The Honeymoon Killers | |
---|---|
Directed by | Leonard Kastle |
Written by | Leonard Kastle |
Produced by | Warren Steibel |
Starring | |
Cinematography | Oliver Wood |
Edited by | Richard Brophy Stanley Warnow |
Music by | Gustav Mahler |
Production company | Roxanne Company[1] |
Distributed by | Cinerama Releasing Corporation American International Pictures |
Release date |
|
Running time | 108 minutes[1] |
Country | United States |
Language | English |
Budget | ~$200,000[a] |
Box office | $11 million[3] |
The Honeymoon Killers is a 1970 American crime film written and directed by Leonard Kastle, and starring Shirley Stoler and Tony Lo Bianco.
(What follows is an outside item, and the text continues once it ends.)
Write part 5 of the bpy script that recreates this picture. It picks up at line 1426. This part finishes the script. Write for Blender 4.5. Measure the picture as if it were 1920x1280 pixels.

Its plot follows an overweight nurse who is seduced by a handsome con man, with whom she embarks on a murder spree of single women. The film was inspired by the true story of Raymond Fernandez and Martha Beck, the notorious "lonely hearts killers" of the 1940s.
Filmed primarily in Pittsfield, Massachusetts, production of The Honeymoon Killers began with Martin Scorsese as its appointed director. However, after Scorsese was fired early into the shoot, he was replaced by Donald Volkman, a maker of industrial films, who lasted only two weeks[5] before Kastle, who had helped develop the film, took over directing. The film's score comprises the first movement of the 6th Symphony and a section of the 5th Symphony of Gustav Mahler. Released in early 1970, the film was met with critical praise for its performances as well as its realism.
The Honeymoon Killers went on to achieve cult status as well as critical recognition, and was named by François Truffaut as his "favorite American film." A digital restoration of the film was released on DVD by The Criterion Collection in 2003, and again in 2015 with a new digital transfer.